Youth Employment Bill mistakenly assumes unemployed youth are invisible

What you need to know:

  • Equally commendable is that the Bill is concise, compared to the highly-detailed, repetitive bills that Kenya’s legislative houses have been drafting.
  • Reading Section 19 of the Bill, it is clear that the institution will suffer from an overly meddlesome Board that will make the Director-General’s work difficult.
  • I am unsure that getting cabinet secretaries, who should have their hands full already, together with a half-dozen youth seated in a room will generate any new employment.

The National Youth Employment Authority Bill 2015 is worth reviewing for a couple of reasons. First, the sum of its objects is to respond to the unemployment problem in Kenya by establishing structures and regulations that would expand job opportunities for Kenya’s youth.

Judged by its intentions alone, it presents an interesting intersection of the representative and legislative roles of Parliament because its sponsor is youthful and clearly intends to respond to the most pressing needs of his constituency.

At the same time, it has captured the policy issue of employment and attempted to render a solution through Parliament’s primary authority to pass legislation.   

This Bill represents the conventional approach to economic policy in Kenya, which can be summed up as the good, the bad and the ugly of policymaking.   

Judged only by the initiatives that bear the name ‘youth’ in their titles, there’s no doubt that both the Executive and the Legislature understand that policies which create employment are desperately needed and the sponsor of the National Youth Employment Authority Bill must be commended for recognising this acute situation.

Equally commendable is that the Bill is concise compared to the highly-detailed, repetitive bills that Kenya’s legislative houses have been drafting.

On the other hand, good intentions alone may be a precondition, but are no guarantee of effective economic policy. Having reviewed this short bill, it is less than clear that the objectives in Section 3 could be satisfied by the mechanisms and institutions that are contained within it.
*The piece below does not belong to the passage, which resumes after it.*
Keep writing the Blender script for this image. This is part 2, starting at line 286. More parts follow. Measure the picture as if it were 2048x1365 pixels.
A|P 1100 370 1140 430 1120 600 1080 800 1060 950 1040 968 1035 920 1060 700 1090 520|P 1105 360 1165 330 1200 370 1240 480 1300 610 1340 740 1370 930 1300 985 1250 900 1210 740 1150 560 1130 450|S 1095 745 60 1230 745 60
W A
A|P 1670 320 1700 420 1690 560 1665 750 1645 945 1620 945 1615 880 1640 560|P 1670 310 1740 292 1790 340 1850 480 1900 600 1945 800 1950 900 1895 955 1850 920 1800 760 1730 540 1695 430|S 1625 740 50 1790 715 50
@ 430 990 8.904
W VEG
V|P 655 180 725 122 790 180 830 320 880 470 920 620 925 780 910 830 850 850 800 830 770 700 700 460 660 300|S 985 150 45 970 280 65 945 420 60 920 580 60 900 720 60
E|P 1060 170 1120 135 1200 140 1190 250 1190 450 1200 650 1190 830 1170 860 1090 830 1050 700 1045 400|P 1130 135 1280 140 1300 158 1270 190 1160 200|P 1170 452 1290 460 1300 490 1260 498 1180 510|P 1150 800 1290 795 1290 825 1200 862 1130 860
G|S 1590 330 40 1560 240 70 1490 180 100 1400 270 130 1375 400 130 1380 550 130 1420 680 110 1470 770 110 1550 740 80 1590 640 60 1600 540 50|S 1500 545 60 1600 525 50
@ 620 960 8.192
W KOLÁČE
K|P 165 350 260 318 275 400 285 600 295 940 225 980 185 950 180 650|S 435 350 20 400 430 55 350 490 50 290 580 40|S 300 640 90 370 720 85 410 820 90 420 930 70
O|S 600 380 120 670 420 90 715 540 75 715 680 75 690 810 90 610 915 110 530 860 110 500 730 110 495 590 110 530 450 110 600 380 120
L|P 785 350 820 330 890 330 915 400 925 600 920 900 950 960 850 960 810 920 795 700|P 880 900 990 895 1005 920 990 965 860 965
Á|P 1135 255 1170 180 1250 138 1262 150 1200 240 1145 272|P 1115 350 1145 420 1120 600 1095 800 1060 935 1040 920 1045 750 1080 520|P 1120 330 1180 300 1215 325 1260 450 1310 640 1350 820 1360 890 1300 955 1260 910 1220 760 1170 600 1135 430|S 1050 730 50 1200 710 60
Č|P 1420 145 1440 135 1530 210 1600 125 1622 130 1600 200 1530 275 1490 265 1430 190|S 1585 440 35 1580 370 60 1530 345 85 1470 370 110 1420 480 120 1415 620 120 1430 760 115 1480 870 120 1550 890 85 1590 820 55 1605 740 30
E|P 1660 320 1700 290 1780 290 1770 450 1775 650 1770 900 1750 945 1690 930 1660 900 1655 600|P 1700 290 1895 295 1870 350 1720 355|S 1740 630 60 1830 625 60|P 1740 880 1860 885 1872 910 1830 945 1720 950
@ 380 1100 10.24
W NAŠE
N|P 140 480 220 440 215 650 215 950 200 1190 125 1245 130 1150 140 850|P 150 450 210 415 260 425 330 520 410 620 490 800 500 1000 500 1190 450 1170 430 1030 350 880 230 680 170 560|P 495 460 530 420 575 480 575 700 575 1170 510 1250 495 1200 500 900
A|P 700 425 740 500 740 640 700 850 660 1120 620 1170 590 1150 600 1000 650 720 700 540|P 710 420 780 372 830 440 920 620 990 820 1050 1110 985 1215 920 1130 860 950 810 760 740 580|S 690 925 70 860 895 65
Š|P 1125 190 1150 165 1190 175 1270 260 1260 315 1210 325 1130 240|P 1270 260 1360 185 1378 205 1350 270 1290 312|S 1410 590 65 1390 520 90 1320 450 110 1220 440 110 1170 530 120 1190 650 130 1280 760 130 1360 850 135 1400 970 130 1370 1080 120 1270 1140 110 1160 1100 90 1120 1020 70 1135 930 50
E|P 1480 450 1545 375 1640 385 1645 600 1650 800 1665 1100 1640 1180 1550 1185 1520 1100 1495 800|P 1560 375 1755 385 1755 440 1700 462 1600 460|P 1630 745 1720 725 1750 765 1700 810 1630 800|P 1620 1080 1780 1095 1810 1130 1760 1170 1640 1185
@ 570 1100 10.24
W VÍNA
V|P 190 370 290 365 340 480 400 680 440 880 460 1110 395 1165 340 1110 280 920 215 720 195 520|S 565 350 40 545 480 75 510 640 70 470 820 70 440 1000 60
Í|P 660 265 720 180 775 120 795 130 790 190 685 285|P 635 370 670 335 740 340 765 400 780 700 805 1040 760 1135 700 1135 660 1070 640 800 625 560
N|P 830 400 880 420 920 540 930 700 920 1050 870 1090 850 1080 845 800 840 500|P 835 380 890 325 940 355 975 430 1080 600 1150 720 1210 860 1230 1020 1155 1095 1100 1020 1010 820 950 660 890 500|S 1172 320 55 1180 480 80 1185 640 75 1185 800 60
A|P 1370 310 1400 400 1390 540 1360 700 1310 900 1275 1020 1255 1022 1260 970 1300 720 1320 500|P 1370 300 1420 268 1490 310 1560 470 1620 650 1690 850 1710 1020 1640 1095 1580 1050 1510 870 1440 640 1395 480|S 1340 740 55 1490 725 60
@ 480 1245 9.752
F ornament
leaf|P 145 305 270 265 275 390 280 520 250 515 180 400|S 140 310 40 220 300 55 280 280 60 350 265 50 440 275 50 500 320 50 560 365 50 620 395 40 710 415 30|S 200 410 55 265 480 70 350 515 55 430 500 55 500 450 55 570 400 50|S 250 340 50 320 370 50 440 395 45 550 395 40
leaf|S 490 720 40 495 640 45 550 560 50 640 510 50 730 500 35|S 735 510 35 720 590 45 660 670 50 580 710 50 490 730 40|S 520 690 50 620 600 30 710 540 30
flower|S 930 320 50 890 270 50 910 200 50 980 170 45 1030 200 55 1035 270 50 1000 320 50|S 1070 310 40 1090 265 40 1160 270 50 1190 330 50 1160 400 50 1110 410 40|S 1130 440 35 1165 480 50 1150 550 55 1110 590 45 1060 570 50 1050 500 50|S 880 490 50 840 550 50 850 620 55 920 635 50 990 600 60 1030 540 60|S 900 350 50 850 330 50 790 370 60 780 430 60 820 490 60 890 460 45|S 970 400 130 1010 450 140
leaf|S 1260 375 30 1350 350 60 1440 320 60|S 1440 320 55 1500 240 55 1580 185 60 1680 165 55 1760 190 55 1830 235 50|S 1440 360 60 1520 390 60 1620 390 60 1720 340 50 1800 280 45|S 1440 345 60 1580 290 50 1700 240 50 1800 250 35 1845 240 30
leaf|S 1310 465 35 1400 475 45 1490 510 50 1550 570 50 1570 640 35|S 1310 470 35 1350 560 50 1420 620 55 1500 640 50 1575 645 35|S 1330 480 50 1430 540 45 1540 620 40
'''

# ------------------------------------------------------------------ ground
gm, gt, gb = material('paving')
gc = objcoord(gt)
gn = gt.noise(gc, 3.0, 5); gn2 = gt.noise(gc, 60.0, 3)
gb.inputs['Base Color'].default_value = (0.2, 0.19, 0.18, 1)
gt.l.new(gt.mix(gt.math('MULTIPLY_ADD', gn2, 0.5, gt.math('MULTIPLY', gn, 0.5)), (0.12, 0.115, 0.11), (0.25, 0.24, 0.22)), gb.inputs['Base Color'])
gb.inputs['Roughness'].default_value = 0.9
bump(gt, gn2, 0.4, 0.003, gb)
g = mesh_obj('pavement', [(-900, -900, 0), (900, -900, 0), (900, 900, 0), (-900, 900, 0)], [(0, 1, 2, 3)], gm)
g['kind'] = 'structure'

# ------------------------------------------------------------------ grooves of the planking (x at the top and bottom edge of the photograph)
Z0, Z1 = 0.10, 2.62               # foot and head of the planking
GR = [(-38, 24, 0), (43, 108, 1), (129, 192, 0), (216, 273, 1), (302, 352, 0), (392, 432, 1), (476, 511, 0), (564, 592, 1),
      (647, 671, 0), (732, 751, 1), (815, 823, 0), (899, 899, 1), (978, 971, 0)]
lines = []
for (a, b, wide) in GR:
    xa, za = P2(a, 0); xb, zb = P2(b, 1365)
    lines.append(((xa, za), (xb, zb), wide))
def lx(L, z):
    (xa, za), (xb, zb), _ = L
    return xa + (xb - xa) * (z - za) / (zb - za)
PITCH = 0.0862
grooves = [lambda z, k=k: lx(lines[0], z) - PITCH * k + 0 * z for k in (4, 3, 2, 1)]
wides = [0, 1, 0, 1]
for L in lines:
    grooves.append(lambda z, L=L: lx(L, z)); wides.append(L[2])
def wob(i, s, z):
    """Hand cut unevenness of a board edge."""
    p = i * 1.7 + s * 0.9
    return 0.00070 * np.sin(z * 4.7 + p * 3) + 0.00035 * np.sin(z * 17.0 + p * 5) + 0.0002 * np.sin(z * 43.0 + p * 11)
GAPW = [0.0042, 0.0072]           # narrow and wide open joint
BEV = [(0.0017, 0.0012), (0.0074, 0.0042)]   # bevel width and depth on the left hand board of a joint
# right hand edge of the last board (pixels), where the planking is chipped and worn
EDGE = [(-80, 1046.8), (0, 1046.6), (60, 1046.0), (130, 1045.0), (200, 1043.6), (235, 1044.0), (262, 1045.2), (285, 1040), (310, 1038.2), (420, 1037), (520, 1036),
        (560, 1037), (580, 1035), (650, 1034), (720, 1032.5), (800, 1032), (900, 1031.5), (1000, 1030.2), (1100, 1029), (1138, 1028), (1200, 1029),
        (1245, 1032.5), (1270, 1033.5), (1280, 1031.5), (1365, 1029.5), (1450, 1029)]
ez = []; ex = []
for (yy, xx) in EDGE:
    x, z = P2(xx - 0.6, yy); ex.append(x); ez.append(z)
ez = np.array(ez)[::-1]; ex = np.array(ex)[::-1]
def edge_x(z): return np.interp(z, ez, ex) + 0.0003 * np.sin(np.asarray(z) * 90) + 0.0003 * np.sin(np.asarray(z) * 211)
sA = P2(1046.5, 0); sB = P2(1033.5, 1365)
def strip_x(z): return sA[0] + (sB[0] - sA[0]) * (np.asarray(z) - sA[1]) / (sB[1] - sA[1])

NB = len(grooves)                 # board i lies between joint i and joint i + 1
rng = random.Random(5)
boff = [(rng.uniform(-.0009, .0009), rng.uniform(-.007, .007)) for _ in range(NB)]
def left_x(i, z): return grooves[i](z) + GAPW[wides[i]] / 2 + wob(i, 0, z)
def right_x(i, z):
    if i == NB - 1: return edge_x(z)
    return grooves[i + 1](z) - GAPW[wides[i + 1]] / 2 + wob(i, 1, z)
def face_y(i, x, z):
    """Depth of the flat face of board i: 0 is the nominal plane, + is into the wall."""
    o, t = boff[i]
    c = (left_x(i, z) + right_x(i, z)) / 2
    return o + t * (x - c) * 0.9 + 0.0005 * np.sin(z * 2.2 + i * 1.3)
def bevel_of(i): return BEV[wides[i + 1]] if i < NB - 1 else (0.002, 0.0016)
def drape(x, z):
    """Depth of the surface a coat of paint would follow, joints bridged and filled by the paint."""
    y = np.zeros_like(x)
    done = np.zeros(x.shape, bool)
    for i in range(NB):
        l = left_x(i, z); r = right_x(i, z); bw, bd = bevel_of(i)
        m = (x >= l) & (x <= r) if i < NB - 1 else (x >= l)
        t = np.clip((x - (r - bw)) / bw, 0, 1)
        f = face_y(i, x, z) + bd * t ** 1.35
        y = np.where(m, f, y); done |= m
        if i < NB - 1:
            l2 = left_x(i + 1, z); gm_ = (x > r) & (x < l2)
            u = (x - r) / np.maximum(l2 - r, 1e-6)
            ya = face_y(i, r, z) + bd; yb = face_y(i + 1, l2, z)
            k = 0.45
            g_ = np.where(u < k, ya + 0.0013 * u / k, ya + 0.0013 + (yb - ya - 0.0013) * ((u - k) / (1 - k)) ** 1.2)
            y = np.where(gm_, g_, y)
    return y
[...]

After defining its purpose together with the scope of its application, the Bill reverts to the predictable response in Kenya by creating an authority whose name forms the title of this proposed law.

This, to my mind, shows no attempt at policy innovation except for the known fact that government routinely forms boards, authorities and commissions to deal with policy issues.

The Director-General is head, but the main decision-maker is the Board, comprising a chair nominated by the President, a motley of principal secretaries, Secretary of the Commission on University Education, and representatives nominated by the Federation of Employers, Council of Governors and representatives of the National Youth Council.

'MEDDLESOME BOARD'

This formation is consistent with the existing approach to constituting boards in this republic. I am unsure that getting cabinet secretaries, who should have their hands full already, together with a half-dozen youth seated in a room will generate any new employment.

In short, this is clearly about what Kenyan policymakers do when policy ideas are scarce: create an institution consisting of diverse people, but numerically dominated by professionals from the public sector.

A tax-paying Kenyan should also be concerned with this arrangement, and not only because of the considerable allowances and remuneration that is guaranteed for the members of the board.

Reading Section 19 of the Bill, it is clear that the institution will suffer from an overly meddlesome Board that will make the Director-General’s work difficult, since this section places responsibility for hiring staff in the hands of this board.

This assignment of executive responsibility to boards that should conduct oversight has been a clear source of conflict in many commissions and boards in Kenya’s public sector. That it is being repeated here is further evidence that perhaps some legislators do not care to learn from the performance of their predecessors, and from the standpoint of good corporate governance, this is bad design.

NUMEROUS JOB SITES

The most damaging issue with this Bill, however, is that while it establishes a very elaborate structure with ambitious goals, the authority’s real and exclusive task will be to compile a database of unemployed youth seeking employment.

It seems that the assumption behind the Bill is that youth unemployment arises from their being invisible to potential employers. This assumption is so patently mistaken as to render the entire Bill laughable.

The argument for a repository of job seekers to be matched to positions is truly important, and is supported by empirical analysis in labour economics, but it is ridiculous and wasteful to create a state corporation merely to keep a database to match job seekers with employers.

There are numerous job matching sites based in Kenya and outside the territory, hence the surprise that scarce public money should be used for this.

This path proves another bad habit in Kenyan policy design, where arms of government substitute simply throwing money and new institutions at complex problems for good policy thinking.

The sponsor of the bill merits an ‘A’ for intention but dull grades for corporate design and technical fitness.